■ Given problem
Extract the listing in its entirety, keeping each line identical to the original.

■ Data shown
..........

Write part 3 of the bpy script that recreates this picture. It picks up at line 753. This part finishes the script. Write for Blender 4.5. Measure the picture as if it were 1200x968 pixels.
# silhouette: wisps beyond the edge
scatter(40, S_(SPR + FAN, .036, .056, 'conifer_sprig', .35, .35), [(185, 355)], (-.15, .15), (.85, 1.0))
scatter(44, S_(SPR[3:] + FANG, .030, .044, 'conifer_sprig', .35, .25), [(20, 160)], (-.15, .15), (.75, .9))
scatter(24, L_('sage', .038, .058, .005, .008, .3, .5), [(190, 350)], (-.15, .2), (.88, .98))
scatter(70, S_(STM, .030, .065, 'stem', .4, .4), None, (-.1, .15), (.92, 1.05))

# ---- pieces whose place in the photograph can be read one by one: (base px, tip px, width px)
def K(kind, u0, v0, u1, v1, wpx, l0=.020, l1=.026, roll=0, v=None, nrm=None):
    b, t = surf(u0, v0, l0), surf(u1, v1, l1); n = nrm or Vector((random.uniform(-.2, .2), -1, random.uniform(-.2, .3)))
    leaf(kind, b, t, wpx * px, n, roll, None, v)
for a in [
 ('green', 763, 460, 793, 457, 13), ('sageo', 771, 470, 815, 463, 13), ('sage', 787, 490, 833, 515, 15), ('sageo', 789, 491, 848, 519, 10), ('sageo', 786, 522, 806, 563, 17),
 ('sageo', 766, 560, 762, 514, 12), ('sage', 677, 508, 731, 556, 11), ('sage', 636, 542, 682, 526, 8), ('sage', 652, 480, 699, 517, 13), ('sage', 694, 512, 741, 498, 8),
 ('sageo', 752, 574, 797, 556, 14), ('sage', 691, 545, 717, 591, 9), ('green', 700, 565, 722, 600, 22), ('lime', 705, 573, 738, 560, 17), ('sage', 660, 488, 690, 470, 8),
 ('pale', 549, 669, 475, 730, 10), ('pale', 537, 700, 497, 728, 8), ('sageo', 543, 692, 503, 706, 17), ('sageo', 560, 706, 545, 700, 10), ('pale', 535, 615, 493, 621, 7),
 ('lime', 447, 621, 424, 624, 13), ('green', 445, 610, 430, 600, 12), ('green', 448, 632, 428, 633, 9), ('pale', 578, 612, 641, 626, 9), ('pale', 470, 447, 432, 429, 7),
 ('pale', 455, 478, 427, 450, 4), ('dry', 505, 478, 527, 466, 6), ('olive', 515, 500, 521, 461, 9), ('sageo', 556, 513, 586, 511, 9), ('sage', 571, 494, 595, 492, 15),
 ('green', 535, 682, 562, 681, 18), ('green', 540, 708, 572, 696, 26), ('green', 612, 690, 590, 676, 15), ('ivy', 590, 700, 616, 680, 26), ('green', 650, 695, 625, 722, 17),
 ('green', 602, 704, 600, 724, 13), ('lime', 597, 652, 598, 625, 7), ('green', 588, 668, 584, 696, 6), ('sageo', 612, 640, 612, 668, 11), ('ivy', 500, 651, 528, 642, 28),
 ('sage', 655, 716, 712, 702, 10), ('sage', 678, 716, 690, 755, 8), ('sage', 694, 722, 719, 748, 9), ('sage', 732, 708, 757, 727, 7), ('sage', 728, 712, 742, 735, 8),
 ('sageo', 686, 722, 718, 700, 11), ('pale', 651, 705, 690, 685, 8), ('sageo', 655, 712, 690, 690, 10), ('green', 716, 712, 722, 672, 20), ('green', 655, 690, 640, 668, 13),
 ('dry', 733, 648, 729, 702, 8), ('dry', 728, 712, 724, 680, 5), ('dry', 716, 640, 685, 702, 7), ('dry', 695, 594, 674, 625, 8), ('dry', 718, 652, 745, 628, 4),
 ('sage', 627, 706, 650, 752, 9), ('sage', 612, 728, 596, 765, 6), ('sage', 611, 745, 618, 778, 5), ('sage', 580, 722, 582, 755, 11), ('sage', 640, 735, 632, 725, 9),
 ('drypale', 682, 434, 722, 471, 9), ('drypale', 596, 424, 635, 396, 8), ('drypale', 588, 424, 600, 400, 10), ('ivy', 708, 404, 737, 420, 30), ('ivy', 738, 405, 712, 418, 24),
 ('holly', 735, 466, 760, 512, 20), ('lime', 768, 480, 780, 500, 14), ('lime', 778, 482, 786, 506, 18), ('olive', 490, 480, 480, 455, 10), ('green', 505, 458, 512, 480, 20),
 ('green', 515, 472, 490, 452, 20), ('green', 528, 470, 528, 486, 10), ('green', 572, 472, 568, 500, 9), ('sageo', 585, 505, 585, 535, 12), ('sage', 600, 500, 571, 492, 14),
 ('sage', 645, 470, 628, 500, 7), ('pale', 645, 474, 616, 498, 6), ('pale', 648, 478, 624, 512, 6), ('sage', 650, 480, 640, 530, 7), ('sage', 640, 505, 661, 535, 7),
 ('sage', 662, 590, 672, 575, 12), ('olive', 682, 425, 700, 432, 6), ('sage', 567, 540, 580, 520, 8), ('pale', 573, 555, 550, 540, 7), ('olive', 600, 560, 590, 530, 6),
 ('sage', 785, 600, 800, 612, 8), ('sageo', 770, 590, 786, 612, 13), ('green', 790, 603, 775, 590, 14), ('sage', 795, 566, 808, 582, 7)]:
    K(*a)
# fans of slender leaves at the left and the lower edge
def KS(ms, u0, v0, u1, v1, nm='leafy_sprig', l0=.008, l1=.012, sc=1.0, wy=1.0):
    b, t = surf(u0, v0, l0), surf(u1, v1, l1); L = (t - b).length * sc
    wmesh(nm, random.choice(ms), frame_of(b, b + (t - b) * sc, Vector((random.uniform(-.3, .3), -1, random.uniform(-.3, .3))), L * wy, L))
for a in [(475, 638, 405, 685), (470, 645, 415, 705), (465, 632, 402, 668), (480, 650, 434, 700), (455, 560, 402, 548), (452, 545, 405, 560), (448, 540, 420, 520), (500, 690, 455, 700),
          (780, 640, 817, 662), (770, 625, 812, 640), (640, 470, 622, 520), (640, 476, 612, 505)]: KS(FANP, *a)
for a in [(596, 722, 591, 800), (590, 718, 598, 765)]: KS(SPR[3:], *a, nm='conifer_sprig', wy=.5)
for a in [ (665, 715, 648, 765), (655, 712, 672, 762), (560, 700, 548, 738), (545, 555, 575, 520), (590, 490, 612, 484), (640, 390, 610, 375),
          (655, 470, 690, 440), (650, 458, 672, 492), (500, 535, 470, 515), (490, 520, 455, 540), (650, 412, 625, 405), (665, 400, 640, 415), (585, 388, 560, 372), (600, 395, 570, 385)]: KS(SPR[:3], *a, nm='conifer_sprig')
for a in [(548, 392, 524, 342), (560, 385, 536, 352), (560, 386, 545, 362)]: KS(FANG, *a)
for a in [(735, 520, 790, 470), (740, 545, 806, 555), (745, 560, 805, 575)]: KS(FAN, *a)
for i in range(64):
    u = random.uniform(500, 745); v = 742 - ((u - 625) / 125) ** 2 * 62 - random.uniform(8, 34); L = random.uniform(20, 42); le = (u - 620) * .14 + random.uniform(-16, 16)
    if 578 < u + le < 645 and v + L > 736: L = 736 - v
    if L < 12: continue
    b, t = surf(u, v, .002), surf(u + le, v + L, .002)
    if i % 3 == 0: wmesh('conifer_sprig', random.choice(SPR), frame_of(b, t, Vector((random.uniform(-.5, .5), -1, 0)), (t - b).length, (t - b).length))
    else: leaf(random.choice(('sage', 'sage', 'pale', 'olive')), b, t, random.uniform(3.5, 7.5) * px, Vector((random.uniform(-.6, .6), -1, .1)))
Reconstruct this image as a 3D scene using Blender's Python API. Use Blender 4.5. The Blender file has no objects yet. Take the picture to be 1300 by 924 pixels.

..........

■ Complete output
Write part 3 of the bpy script that recreates this picture. It picks up at line 753. This part finishes the script. Write for Blender 4.5. Measure the picture as if it were 1200x968 pixels.
# silhouette: wisps beyond the edge
scatter(40, S_(SPR + FAN, .036, .056, 'conifer_sprig', .35, .35), [(185, 355)], (-.15, .15), (.85, 1.0))
scatter(44, S_(SPR[3:] + FANG, .030, .044, 'conifer_sprig', .35, .25), [(20, 160)], (-.15, .15), (.75, .9))
scatter(24, L_('sage', .038, .058, .005, .008, .3, .5), [(190, 350)], (-.15, .2), (.88, .98))
scatter(70, S_(STM, .030, .065, 'stem', .4, .4), None, (-.1, .15), (.92, 1.05))

# ---- pieces whose place in the photograph can be read one by one: (base px, tip px, width px)
def K(kind, u0, v0, u1, v1, wpx, l0=.020, l1=.026, roll=0, v=None, nrm=None):
    b, t = surf(u0, v0, l0), surf(u1, v1, l1); n = nrm or Vector((random.uniform(-.2, .2), -1, random.uniform(-.2, .3)))
    leaf(kind, b, t, wpx * px, n, roll, None, v)
for a in [
 ('green', 763, 460, 793, 457, 13), ('sageo', 771, 470, 815, 463, 13), ('sage', 787, 490, 833, 515, 15), ('sageo', 789, 491, 848, 519, 10), ('sageo', 786, 522, 806, 563, 17),
 ('sageo', 766, 560, 762, 514, 12), ('sage', 677, 508, 731, 556, 11), ('sage', 636, 542, 682, 526, 8), ('sage', 652, 480, 699, 517, 13), ('sage', 694, 512, 741, 498, 8),
 ('sageo', 752, 574, 797, 556, 14), ('sage', 691, 545, 717, 591, 9), ('green', 700, 565, 722, 600, 22), ('lime', 705, 573, 738, 560, 17), ('sage', 660, 488, 690, 470, 8),
 ('pale', 549, 669, 475, 730, 10), ('pale', 537, 700, 497, 728, 8), ('sageo', 543, 692, 503, 706, 17), ('sageo', 560, 706, 545, 700, 10), ('pale', 535, 615, 493, 621, 7),
 ('lime', 447, 621, 424, 624, 13), ('green', 445, 610, 430, 600, 12), ('green', 448, 632, 428, 633, 9), ('pale', 578, 612, 641, 626, 9), ('pale', 470, 447, 432, 429, 7),
 ('pale', 455, 478, 427, 450, 4), ('dry', 505, 478, 527, 466, 6), ('olive', 515, 500, 521, 461, 9), ('sageo', 556, 513, 586, 511, 9), ('sage', 571, 494, 595, 492, 15),
 ('green', 535, 682, 562, 681, 18), ('green', 540, 708, 572, 696, 26), ('green', 612, 690, 590, 676, 15), ('ivy', 590, 700, 616, 680, 26), ('green', 650, 695, 625, 722, 17),
 ('green', 602, 704, 600, 724, 13), ('lime', 597, 652, 598, 625, 7), ('green', 588, 668, 584, 696, 6), ('sageo', 612, 640, 612, 668, 11), ('ivy', 500, 651, 528, 642, 28),
 ('sage', 655, 716, 712, 702, 10), ('sage', 678, 716, 690, 755, 8), ('sage', 694, 722, 719, 748, 9), ('sage', 732, 708, 757, 727, 7), ('sage', 728, 712, 742, 735, 8),
 ('sageo', 686, 722, 718, 700, 11), ('pale', 651, 705, 690, 685, 8), ('sageo', 655, 712, 690, 690, 10), ('green', 716, 712, 722, 672, 20), ('green', 655, 690, 640, 668, 13),
 ('dry', 733, 648, 729, 702, 8), ('dry', 728, 712, 724, 680, 5), ('dry', 716, 640, 685, 702, 7), ('dry', 695, 594, 674, 625, 8), ('dry', 718, 652, 745, 628, 4),
 ('sage', 627, 706, 650, 752, 9), ('sage', 612, 728, 596, 765, 6), ('sage', 611, 745, 618, 778, 5), ('sage', 580, 722, 582, 755, 11), ('sage', 640, 735, 632, 725, 9),
 ('drypale', 682, 434, 722, 471, 9), ('drypale', 596, 424, 635, 396, 8), ('drypale', 588, 424, 600, 400, 10), ('ivy', 708, 404, 737, 420, 30), ('ivy', 738, 405, 712, 418, 24),
 ('holly', 735, 466, 760, 512, 20), ('lime', 768, 480, 780, 500, 14), ('lime', 778, 482, 786, 506, 18), ('olive', 490, 480, 480, 455, 10), ('green', 505, 458, 512, 480, 20),
 ('green', 515, 472, 490, 452, 20), ('green', 528, 470, 528, 486, 10), ('green', 572, 472, 568, 500, 9), ('sageo', 585, 505, 585, 535, 12), ('sage', 600, 500, 571, 492, 14),
 ('sage', 645, 470, 628, 500, 7), ('pale', 645, 474, 616, 498, 6), ('pale', 648, 478, 624, 512, 6), ('sage', 650, 480, 640, 530, 7), ('sage', 640, 505, 661, 535, 7),
 ('sage', 662, 590, 672, 575, 12), ('olive', 682, 425, 700, 432, 6), ('sage', 567, 540, 580, 520, 8), ('pale', 573, 555, 550, 540, 7), ('olive', 600, 560, 590, 530, 6),
 ('sage', 785, 600, 800, 612, 8), ('sageo', 770, 590, 786, 612, 13), ('green', 790, 603, 775, 590, 14), ('sage', 795, 566, 808, 582, 7)]:
    K(*a)
# fans of slender leaves at the left and the lower edge
def KS(ms, u0, v0, u1, v1, nm='leafy_sprig', l0=.008, l1=.012, sc=1.0, wy=1.0):
    b, t = surf(u0, v0, l0), surf(u1, v1, l1); L = (t - b).length * sc
    wmesh(nm, random.choice(ms), frame_of(b, b + (t - b) * sc, Vector((random.uniform(-.3, .3), -1, random.uniform(-.3, .3))), L * wy, L))
for a in [(475, 638, 405, 685), (470, 645, 415, 705), (465, 632, 402, 668), (480, 650, 434, 700), (455, 560, 402, 548), (452, 545, 405, 560), (448, 540, 420, 520), (500, 690, 455, 700),
          (780, 640, 817, 662), (770, 625, 812, 640), (640, 470, 622, 520), (640, 476, 612, 505)]: KS(FANP, *a)
for a in [(596, 722, 591, 800), (590, 718, 598, 765)]: KS(SPR[3:], *a, nm='conifer_sprig', wy=.5)
for a in [ (665, 715, 648, 765), (655, 712, 672, 762), (560, 700, 548, 738), (545, 555, 575, 520), (590, 490, 612, 484), (640, 390, 610, 375),
          (655, 470, 690, 440), (650, 458, 672, 492), (500, 535, 470, 515), (490, 520, 455, 540), (650, 412, 625, 405), (665, 400, 640, 415), (585, 388, 560, 372), (600, 395, 570, 385)]: KS(SPR[:3], *a, nm='conifer_sprig')
for a in [(548, 392, 524, 342), (560, 385, 536, 352), (560, 386, 545, 362)]: KS(FANG, *a)
for a in [(735, 520, 790, 470), (740, 545, 806, 555), (745, 560, 805, 575)]: KS(FAN, *a)
for i in range(64):
    u = random.uniform(500, 745); v = 742 - ((u - 625) / 125) ** 2 * 62 - random.uniform(8, 34); L = random.uniform(20, 42); le = (u - 620) * .14 + random.uniform(-16, 16)
    if 578 < u + le < 645 and v + L > 736: L = 736 - v
    if L < 12: continue
    b, t = surf(u, v, .002), surf(u + le, v + L, .002)
    if i % 3 == 0: wmesh('conifer_sprig', random.choice(SPR), frame_of(b, t, Vector((random.uniform(-.5, .5), -1, 0)), (t - b).length, (t - b).length))
    else: leaf(random.choice(('sage', 'sage', 'pale', 'olive')), b, t, random.uniform(3.5, 7.5) * px, Vector((random.uniform(-.6, .6), -1, .1)))
Reconstruct this image as a 3D scene using Blender's Python API. Use Blender 4.5. The Blender file has no objects yet. Take the picture to be 1300 by 924 pixels.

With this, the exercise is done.